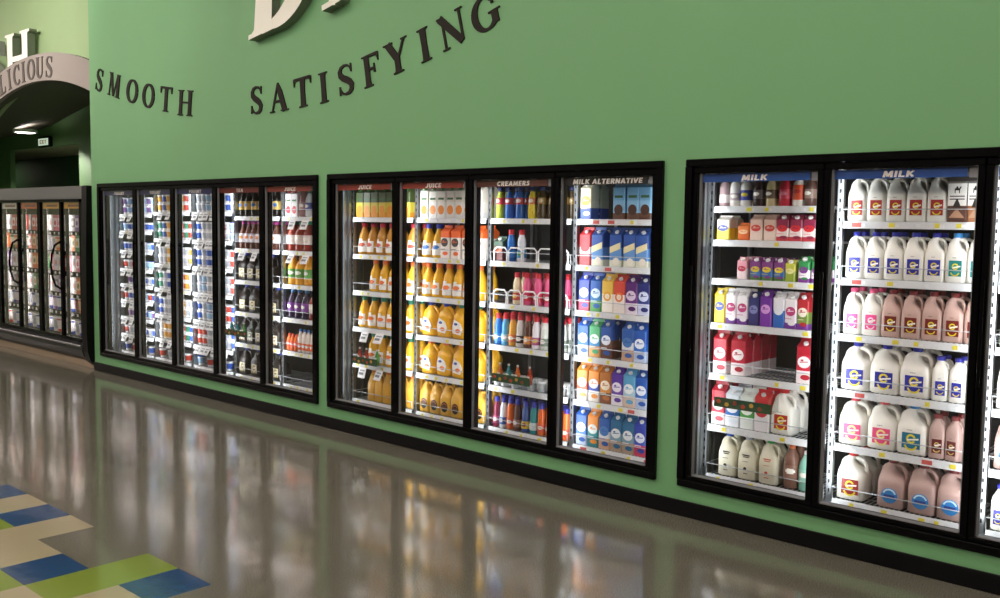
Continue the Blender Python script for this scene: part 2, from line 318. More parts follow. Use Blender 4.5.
ordn = ['first', 'second', 'third', 'fourth', 'fifth', 'sixth', 'seventh', 'eighth', 'ninth', 'tenth', 'eleventh', 'twelfth', 'thirteenth', 'fourteenth', 'fifteenth']
def slope(x): return math.atan((x + 7.3) / 9.3)
for w, L in (('SMOOTH', [(-10.114, 3.143, .9), (-9.778, 3.06, 1.), (-9.389, 2.965, 1.), (-9.056, 2.893, 1.), (-8.711, 2.831, 1.05), (-8.35, 2.77, 1.)]),
             ('SATISFYING', [(-7.166, 2.706, 1.05), (-6.84, 2.706, 1.1), (-6.5, 2.719, 1.12), (-6.225, 2.732, 1.1), (-5.947, 2.77, 1.1), (-5.635, 2.815, 1.05), (-5.346, 2.881, 1.1), (-5.058, 2.933, 1.1), (-4.782, 3.005, 1.1), (-4.463, 3.071, 1.05)])):
    for i, (x, z, wf) in enumerate(L):
        c = w[i]
        letter('wall_letter', c, x, z, .238, slope(x), -.010, .010, M_INK, 'dark serif letter %s, %s letter of the word %s' % (c, ordn[i], w), 'letters of the word ' + w, wf, T=.23, t=.075)
letter('sign_letter', 'D', -6.67, 3.715, .86, math.radians(9), -.085, .085, M_CREAM, 'large raised cream letter D above the word SATISFYING', 'large raised letters over the coolers', 1.04, T=.29, t=.09, shear=.24, side=M_SIDE)
letter('sign_letter', 'A', -5.74, 3.875, .95, math.radians(12), -.085, .085, M_CREAM, 'large raised cream letter A cut off by the top edge', 'large raised letters over the coolers', 1.0, T=.24, t=.09, shear=.1, side=M_SIDE)
letter('arch_sign_letter', 'H', -13.82, 3.825, .73, 0, .585, .1, mat('#f2efe4', .4), 'large raised cream letter H above the grey arch', 'large raised letters above the arch', 1., T=.26, t=.1, side=M_SIDE)
letter('arch_sign_letter', 'S', -14.72, 3.80, .74, .05, .585, .1, mat('#8c9087', .5), 'large raised letter S cut off by the left edge', 'large raised letters above the arch', 1., T=.26, t=.1)
for c, x, wf in (('E', -14.72, .95), ('L', -14.13, 1.), ('I', -13.875, 1), ('C', -13.62, .95), ('I', -13.40, 1), ('O', -13.15, .95), ('U', -12.87, .95), ('S', -12.59, 1.1)):
    if c == 'E': continue
    a = math.atan2(-(x - AX), arc(x, AR + .17) - AZ); z = arc(x, AR + .165)
    n = {'L': 'third', 'C': 'fifth', 'O': 'seventh', 'U': 'eighth', 'S': 'ninth'}.get(c, 'fourth' if x < -13.6 else 'sixth')
    letter('arch_letter', c, x, z, .27, a, .492, .008, mat('#3d342d', .5), 'dark serif letter %s, %s letter of the word on the grey arch' % (c, {'third': 'first visible', 'fourth': 'second visible', 'fifth': 'third visible', 'sixth': 'fourth visible', 'seventh': 'fifth visible', 'eighth': 'sixth visible', 'ninth': 'last'}[n]), 'letters on the grey arch', wf * .95, T=.25, t=.08)
# ------------------------------------------------------------------ sans sign text (built-in face) turned into mesh
def sans(c):
    B = .25
    G = {'I': ([[(.16, 0), (.16, 1)]], .32), 'L': ([[(.16, 0), (.16, 1)], [(.1, .11), (.62, .11)]], .64), 'T': ([[(.36, 0), (.36, 1)], [(0, .89), (.72, .89)]], .72),
         'E': ([[(.16, 0), (.16, 1)], [(.1, .11), (.62, .11)], [(.1, .5), (.57, .5)], [(.1, .89), (.62, .89)]], .66),
         'M': ([[(.14, 0), (.2, 1)], [(.22, .95), (.5, .12)], [(.5, .12), (.78, .95)], [(.8, 1), (.86, 0)]], 1.0), 'N': ([[(.14, 0), (.14, 1)], [(.16, .92), (.64, .08)], [(.66, 0), (.66, 1)]], .8),
         'K': ([[(.16, 0), (.16, 1)], [(.26, .46), (.66, .98)], [(.3, .56), (.7, .02)]], .76), 'A': ([[(.1, 0), (.42, .98)], [(.42, .98), (.74, 0)], [(.22, .28), (.62, .28)]], .84),
         'V': ([[(.1, 1), (.4, .04)], [(.4, .04), (.7, 1)]], .8), 'Y': ([[(.1, 1), (.4, .46)], [(.7, 1), (.4, .46)], [(.4, .5), (.4, 0)]], .8),
         'R': ([[(.16, 0), (.16, 1)], arcp(.34, .68, .23, .21, -90, 90, 8), [(.16, .89), (.34, .89)], [(.16, .47), (.34, .47)], [(.34, .46), (.66, 0)]], .74),
         'O': ([arcp(.46, .5, .34, .39, 0, 360, 18)], .92), 'C': ([arcp(.46, .5, .34, .39, 50, 310, 14)], .76), 'G': ([arcp(.46, .5, .34, .39, 50, 330, 14), [(.5, .42), (.86, .42)]], .9),
         'U': ([[(.16, .4), (.16, 1)], arcp(.4, .38, .24, .27, 180, 360, 10), [(.64, .4), (.64, 1)]], .8), 'J': ([arcp(.22, .3, .2, .2, 200, 360, 8), [(.42, .28), (.42, 1)]], .6),
         'S': ([[(.56, .8), (.4, .9), (.24, .87), (.17, .74), (.25, .6), (.42, .5), (.52, .38), (.5, .2), (.36, .1), (.2, .11), (.08, .22)]], .68),
         'X': ([[(.1, 1), (.62, 0)], [(.62, 1), (.1, 0)]], .72), ' ': ([], .36)}
    return G[c][0], G[c][1], B
def text_into(mb, s, cx, y, cz, h, m, shear=.12, wmax=None):
    tot = sum(sans(c)[1] + .08 for c in s) - .08; sx = wmax / tot if wmax else h; pen = 0; tmp = MB(); q = 0
    for c in s:
        P_, w, B = sans(c)
        for pts in P_:
            stroke(tmp, [(x + pen, z) for x, z in pts], [B * (.85 if abs(pts[0][1] - pts[-1][1]) < .05 and len(pts) == 2 else 1)] * len(pts), -.0002 * (q % 4), .0004, m); q += 1
        pen += w + .08
    mb.add([((x - tot / 2 + shear * (z - .5)) * sx + cx, y + yy, (z - .5) * h + cz) for x, yy, z in tmp.v], tmp.f, m)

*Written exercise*
Pictures excluded, quote all the data above exactly.

*Exercise answer*
Continue the Blender Python script for this scene: part 2, from line 318. More parts follow. Use Blender 4.5.
ordn = ['first', 'second', 'third', 'fourth', 'fifth', 'sixth', 'seventh', 'eighth', 'ninth', 'tenth', 'eleventh', 'twelfth', 'thirteenth', 'fourteenth', 'fifteenth']
def slope(x): return math.atan((x + 7.3) / 9.3)
for w, L in (('SMOOTH', [(-10.114, 3.143, .9), (-9.778, 3.06, 1.), (-9.389, 2.965, 1.), (-9.056, 2.893, 1.), (-8.711, 2.831, 1.05), (-8.35, 2.77, 1.)]),
             ('SATISFYING', [(-7.166, 2.706, 1.05), (-6.84, 2.706, 1.1), (-6.5, 2.719, 1.12), (-6.225, 2.732, 1.1), (-5.947, 2.77, 1.1), (-5.635, 2.815, 1.05), (-5.346, 2.881, 1.1), (-5.058, 2.933, 1.1), (-4.782, 3.005, 1.1), (-4.463, 3.071, 1.05)])):
    for i, (x, z, wf) in enumerate(L):
        c = w[i]
        letter('wall_letter', c, x, z, .238, slope(x), -.010, .010, M_INK, 'dark serif letter %s, %s letter of the word %s' % (c, ordn[i], w), 'letters of the word ' + w, wf, T=.23, t=.075)
letter('sign_letter', 'D', -6.67, 3.715, .86, math.radians(9), -.085, .085, M_CREAM, 'large raised cream letter D above the word SATISFYING', 'large raised letters over the coolers', 1.04, T=.29, t=.09, shear=.24, side=M_SIDE)
letter('sign_letter', 'A', -5.74, 3.875, .95, math.radians(12), -.085, .085, M_CREAM, 'large raised cream letter A cut off by the top edge', 'large raised letters over the coolers', 1.0, T=.24, t=.09, shear=.1, side=M_SIDE)
letter('arch_sign_letter', 'H', -13.82, 3.825, .73, 0, .585, .1, mat('#f2efe4', .4), 'large raised cream letter H above the grey arch', 'large raised letters above the arch', 1., T=.26, t=.1, side=M_SIDE)
letter('arch_sign_letter', 'S', -14.72, 3.80, .74, .05, .585, .1, mat('#8c9087', .5), 'large raised letter S cut off by the left edge', 'large raised letters above the arch', 1., T=.26, t=.1)
for c, x, wf in (('E', -14.72, .95), ('L', -14.13, 1.), ('I', -13.875, 1), ('C', -13.62, .95), ('I', -13.40, 1), ('O', -13.15, .95), ('U', -12.87, .95), ('S', -12.59, 1.1)):
    if c == 'E': continue
    a = math.atan2(-(x - AX), arc(x, AR + .17) - AZ); z = arc(x, AR + .165)
    n = {'L': 'third', 'C': 'fifth', 'O': 'seventh', 'U': 'eighth', 'S': 'ninth'}.get(c, 'fourth' if x < -13.6 else 'sixth')
    letter('arch_letter', c, x, z, .27, a, .492, .008, mat('#3d342d', .5), 'dark serif letter %s, %s letter of the word on the grey arch' % (c, {'third': 'first visible', 'fourth': 'second visible', 'fifth': 'third visible', 'sixth': 'fourth visible', 'seventh': 'fifth visible', 'eighth': 'sixth visible', 'ninth': 'last'}[n]), 'letters on the grey arch', wf * .95, T=.25, t=.08)
# ------------------------------------------------------------------ sans sign text (built-in face) turned into mesh
def sans(c):
    B = .25
    G = {'I': ([[(.16, 0), (.16, 1)]], .32), 'L': ([[(.16, 0), (.16, 1)], [(.1, .11), (.62, .11)]], .64), 'T': ([[(.36, 0), (.36, 1)], [(0, .89), (.72, .89)]], .72),
         'E': ([[(.16, 0), (.16, 1)], [(.1, .11), (.62, .11)], [(.1, .5), (.57, .5)], [(.1, .89), (.62, .89)]], .66),
         'M': ([[(.14, 0), (.2, 1)], [(.22, .95), (.5, .12)], [(.5, .12), (.78, .95)], [(.8, 1), (.86, 0)]], 1.0), 'N': ([[(.14, 0), (.14, 1)], [(.16, .92), (.64, .08)], [(.66, 0), (.66, 1)]], .8),
         'K': ([[(.16, 0), (.16, 1)], [(.26, .46), (.66, .98)], [(.3, .56), (.7, .02)]], .76), 'A': ([[(.1, 0), (.42, .98)], [(.42, .98), (.74, 0)], [(.22, .28), (.62, .28)]], .84),
         'V': ([[(.1, 1), (.4, .04)], [(.4, .04), (.7, 1)]], .8), 'Y': ([[(.1, 1), (.4, .46)], [(.7, 1), (.4, .46)], [(.4, .5), (.4, 0)]], .8),
         'R': ([[(.16, 0), (.16, 1)], arcp(.34, .68, .23, .21, -90, 90, 8), [(.16, .89), (.34, .89)], [(.16, .47), (.34, .47)], [(.34, .46), (.66, 0)]], .74),
         'O': ([arcp(.46, .5, .34, .39, 0, 360, 18)], .92), 'C': ([arcp(.46, .5, .34, .39, 50, 310, 14)], .76), 'G': ([arcp(.46, .5, .34, .39, 50, 330, 14), [(.5, .42), (.86, .42)]], .9),
         'U': ([[(.16, .4), (.16, 1)], arcp(.4, .38, .24, .27, 180, 360, 10), [(.64, .4), (.64, 1)]], .8), 'J': ([arcp(.22, .3, .2, .2, 200, 360, 8), [(.42, .28), (.42, 1)]], .6),
         'S': ([[(.56, .8), (.4, .9), (.24, .87), (.17, .74), (.25, .6), (.42, .5), (.52, .38), (.5, .2), (.36, .1), (.2, .11), (.08, .22)]], .68),
         'X': ([[(.1, 1), (.62, 0)], [(.62, 1), (.1, 0)]], .72), ' ': ([], .36)}
    return G[c][0], G[c][1], B
def text_into(mb, s, cx, y, cz, h, m, shear=.12, wmax=None):
    tot = sum(sans(c)[1] + .08 for c in s) - .08; sx = wmax / tot if wmax else h; pen = 0; tmp = MB(); q = 0
    for c in s:
        P_, w, B = sans(c)
        for pts in P_:
            stroke(tmp, [(x + pen, z) for x, z in pts], [B * (.85 if abs(pts[0][1] - pts[-1][1]) < .05 and len(pts) == 2 else 1)] * len(pts), -.0002 * (q % 4), .0004, m); q += 1
        pen += w + .08
    mb.add([((x - tot / 2 + shear * (z - .5)) * sx + cx, y + yy, (z - .5) * h + cz) for x, yy, z in tmp.v], tmp.f, m)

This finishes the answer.